Mit Säure übergossen
Nicht nur ‚Wing Commander’ Puja Thakur stand beim diesjährigen ‚Tag der Republik’ und dem gleichzeitigen Obama-Besuch im Rampenlicht. Es war die achtzehnjährige Resham Fatma, die das indische Paradox weiblicher Autonomie und weiblicher Gefährdung besser, schärfer repräsentierte als ihre schneidige Geschlechtsgenossin.

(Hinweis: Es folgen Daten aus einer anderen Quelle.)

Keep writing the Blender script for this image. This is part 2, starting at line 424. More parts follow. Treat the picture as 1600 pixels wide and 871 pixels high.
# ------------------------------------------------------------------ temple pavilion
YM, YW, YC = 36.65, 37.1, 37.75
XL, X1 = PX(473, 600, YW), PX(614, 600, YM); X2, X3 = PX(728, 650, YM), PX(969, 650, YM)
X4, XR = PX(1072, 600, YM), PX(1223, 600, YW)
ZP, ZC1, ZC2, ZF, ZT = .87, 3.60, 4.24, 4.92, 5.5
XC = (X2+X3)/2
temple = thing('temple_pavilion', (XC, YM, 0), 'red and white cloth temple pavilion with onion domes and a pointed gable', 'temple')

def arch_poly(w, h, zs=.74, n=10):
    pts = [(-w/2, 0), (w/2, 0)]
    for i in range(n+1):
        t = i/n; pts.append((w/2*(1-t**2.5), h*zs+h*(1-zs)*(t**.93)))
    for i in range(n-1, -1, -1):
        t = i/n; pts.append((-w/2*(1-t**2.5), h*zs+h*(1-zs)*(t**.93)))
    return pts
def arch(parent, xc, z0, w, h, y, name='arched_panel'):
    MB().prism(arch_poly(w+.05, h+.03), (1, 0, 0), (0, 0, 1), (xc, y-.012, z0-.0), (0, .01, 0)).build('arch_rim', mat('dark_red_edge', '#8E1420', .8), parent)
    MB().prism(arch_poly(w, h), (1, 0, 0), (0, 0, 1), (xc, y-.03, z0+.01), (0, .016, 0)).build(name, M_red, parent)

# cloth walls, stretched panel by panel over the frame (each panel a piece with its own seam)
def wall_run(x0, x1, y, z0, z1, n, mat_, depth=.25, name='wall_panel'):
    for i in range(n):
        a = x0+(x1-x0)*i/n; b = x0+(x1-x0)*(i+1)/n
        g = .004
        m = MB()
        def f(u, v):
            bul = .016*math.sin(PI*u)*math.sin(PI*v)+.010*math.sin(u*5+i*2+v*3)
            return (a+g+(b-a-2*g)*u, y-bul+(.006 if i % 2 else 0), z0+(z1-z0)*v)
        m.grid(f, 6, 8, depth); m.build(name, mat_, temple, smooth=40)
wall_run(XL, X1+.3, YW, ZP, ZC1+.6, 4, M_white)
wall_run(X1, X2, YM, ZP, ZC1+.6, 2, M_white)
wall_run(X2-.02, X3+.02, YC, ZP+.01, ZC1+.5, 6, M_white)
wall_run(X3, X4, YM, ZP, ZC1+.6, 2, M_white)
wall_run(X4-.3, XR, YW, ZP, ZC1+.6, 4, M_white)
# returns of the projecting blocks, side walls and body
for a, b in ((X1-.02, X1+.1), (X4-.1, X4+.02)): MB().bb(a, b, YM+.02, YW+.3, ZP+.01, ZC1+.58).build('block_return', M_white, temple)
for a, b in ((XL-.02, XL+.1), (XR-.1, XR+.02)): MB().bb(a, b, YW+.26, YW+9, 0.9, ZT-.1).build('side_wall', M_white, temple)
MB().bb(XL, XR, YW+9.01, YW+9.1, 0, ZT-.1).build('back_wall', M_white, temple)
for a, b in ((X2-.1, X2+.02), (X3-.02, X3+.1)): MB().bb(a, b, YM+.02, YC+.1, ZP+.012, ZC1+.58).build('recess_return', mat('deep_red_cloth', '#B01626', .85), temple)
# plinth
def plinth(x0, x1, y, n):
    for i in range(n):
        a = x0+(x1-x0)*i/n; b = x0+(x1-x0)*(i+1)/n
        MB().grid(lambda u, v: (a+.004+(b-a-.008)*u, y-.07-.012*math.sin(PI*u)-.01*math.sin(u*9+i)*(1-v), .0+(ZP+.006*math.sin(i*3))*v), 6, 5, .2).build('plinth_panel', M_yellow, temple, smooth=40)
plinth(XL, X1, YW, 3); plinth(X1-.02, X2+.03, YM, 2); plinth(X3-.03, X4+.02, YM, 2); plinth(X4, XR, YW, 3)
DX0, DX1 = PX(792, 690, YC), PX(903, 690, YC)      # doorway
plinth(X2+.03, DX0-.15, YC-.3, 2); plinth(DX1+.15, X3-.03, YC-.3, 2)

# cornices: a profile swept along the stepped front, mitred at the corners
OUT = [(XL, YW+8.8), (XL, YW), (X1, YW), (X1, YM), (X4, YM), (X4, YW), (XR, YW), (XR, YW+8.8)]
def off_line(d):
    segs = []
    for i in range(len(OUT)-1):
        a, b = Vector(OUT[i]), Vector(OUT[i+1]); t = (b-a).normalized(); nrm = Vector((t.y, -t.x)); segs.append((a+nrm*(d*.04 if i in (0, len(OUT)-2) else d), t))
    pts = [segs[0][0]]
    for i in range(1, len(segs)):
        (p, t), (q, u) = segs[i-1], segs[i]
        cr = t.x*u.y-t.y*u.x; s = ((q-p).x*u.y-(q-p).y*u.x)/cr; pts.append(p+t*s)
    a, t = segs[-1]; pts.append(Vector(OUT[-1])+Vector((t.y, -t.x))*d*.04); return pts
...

Und es war die Schülerin Resham, nicht die Militärfrau, die die ‚Nationale Tapferkeitsmedaille’ erhielt. Man wusste sofort, worin sie sich ausgezeichnet hatte – ihr Gesicht, Hals, Arme waren eine einzige grosse Narbe, die Haut dunkelgefärbt, die Wimpern und Augenbrauen fehlten. Genau ein Jahr zuvor, am 1. Februar 2014, war sie von einem Mann – ihrem 38-jährigen Onkel – auf dem Weg zum Nachhilfe-Unterricht in dessen Auto gezwungen worden. Als sie sich seinem Drängen zu entziehen versuchte, überschüttete er sie mit Säure. Obwohl sie praktisch nichts mehr sah, rang sie ihn nieder und floh auf die Strasse. Von dort brachte sie eine Auto-Rikscha zuerst zur nächsten Polizeiwache und dann ins Krankenhaus. Sie selber hatte auf dieser Reihenfolge bestanden.
Statt sich dem sozialen Stigma der körperlichen Verunstaltung zu ergeben und in die Depression und die Passivität ihres Zuhause zurückzuziehen, sagte sie dem Onkel den Kampf an – mit einer Waffe, wie sie nur eine Frau wählen kann. Sie beschloss, mit allen Mitteln schulische Spitzenresultate zu erzielen, sodass sie die Hürde des Staatsexamens nehmen kann. Ihr Ziel: Als Magistratin dereinst ihren Onkel im Gefängnis zu besuchen und ihm zu sagen: ‚Schau wo Du heute bist, und schau, wo ich bin’.